Today's foreign policy realists always seem to gravitate to the position that fighting enemies is hard and it is realistic to cut deals with those enemies. Those who want to defeat our enemies and spread freedom are the dreaded "neo-cons." What rubbish. I was always a realist--during the Cold War--and remain a realist. What changed is the world. What changed is what realism demands.
In our world with a Moslem world too eager to support jihadis (or willing to look away or too afraid to stop the jihadis), it is no longer realistic to cut deals with whoever runs the palace. We need to help Moslem reformers purge the Islamic world of jihadi nutballs. Those nutballs, who would nuke us if they could, are the biggest threat right now.
Recall that in the Cold War, realists were willing to work with thug rulers if they were willing to help us defeat the major threat of our day--Soviet-led communism.

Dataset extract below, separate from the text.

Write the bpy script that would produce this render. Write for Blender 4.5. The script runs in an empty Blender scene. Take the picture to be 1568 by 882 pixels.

We preferred to have democracies as allies, but if a thug ruler gave us a port or an air base that could be used to sink Soviet ships or drop a nuke on a Soviet industrial city, we accepted the thug ruler as an ally. The little problem was nothing compared to the big problem we had to defeat. That, my friends, was realism.
Today the term realism has been hijacked to mean the opposite--we cut deals with enemies and just pretend it advances our bigger interests.

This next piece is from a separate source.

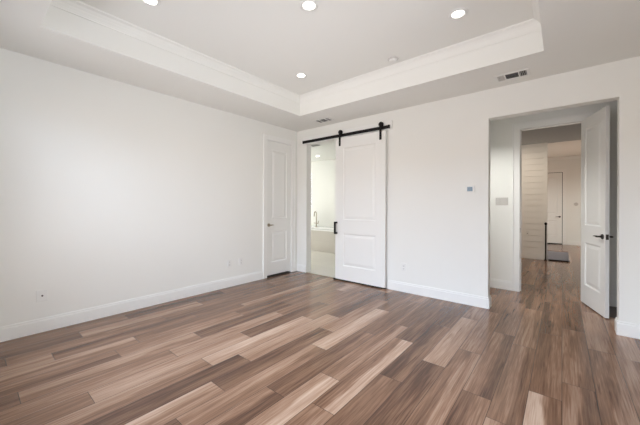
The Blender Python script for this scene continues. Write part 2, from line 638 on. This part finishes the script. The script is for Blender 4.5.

But I remain a realist-a traditional realist. And I have an example. Lately, the news is about a young girl napalmed in South Vietnam 40 years ago and caught in a famous picture. A supposed symbol of our evil, she was actually the victim of a foreign invasion and a horrible friendly fire incident. Her tragedy was a picture that reflected the tragedy of an entire nation that was subjugated. But for that defeat, South Vietnam might be what South Korea and Taiwan are today--free and prosperous nations.
Yet I favor bolstering our relations with Vietnam to counter China's increasing power. Jihadis may be the current threat, but China is a potential looming threat that we also have to deal with. The Vietnamese are bastards. Sorry. But they are. We fought them--and I respect their fighting ability--but they are essentially North Vietnam, which conquered South Vietnam. And even though I regret we let North Vietnam defeat South Vietnam (while being grateful that our fight bought time for the rest of Asia to strengthen and resist communist influence) when it was within our power to stop them, realism demands that I accept this part of the world as it is and go from there.

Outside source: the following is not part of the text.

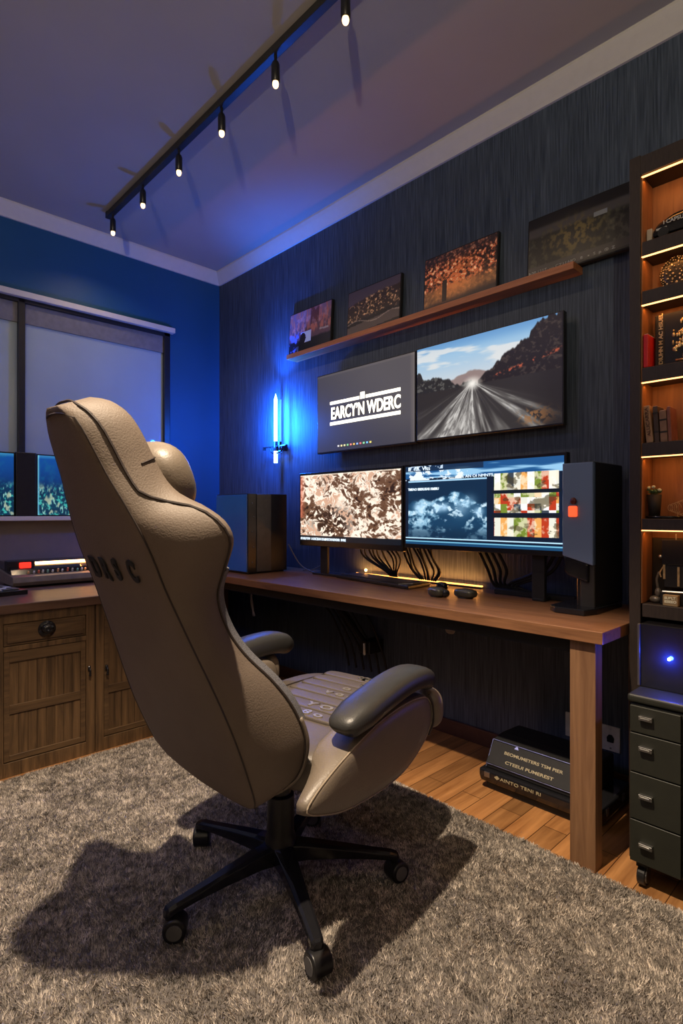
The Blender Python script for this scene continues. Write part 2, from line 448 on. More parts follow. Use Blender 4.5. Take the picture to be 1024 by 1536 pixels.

And since Vietnam would like help resisting China and we would like to bolster those who would resist Chinese domination, we need to support Vietnam notwithstanding the past that I wish had been different. We don't have a free South Vietnam to support. We have a North Vietnamese elite that controls all of Vietnam that wants our support.
That, my friends, is realism: doing what it takes to win the most important fight. How dare those who would retreat from every enemy appropriate the term to justify retreat.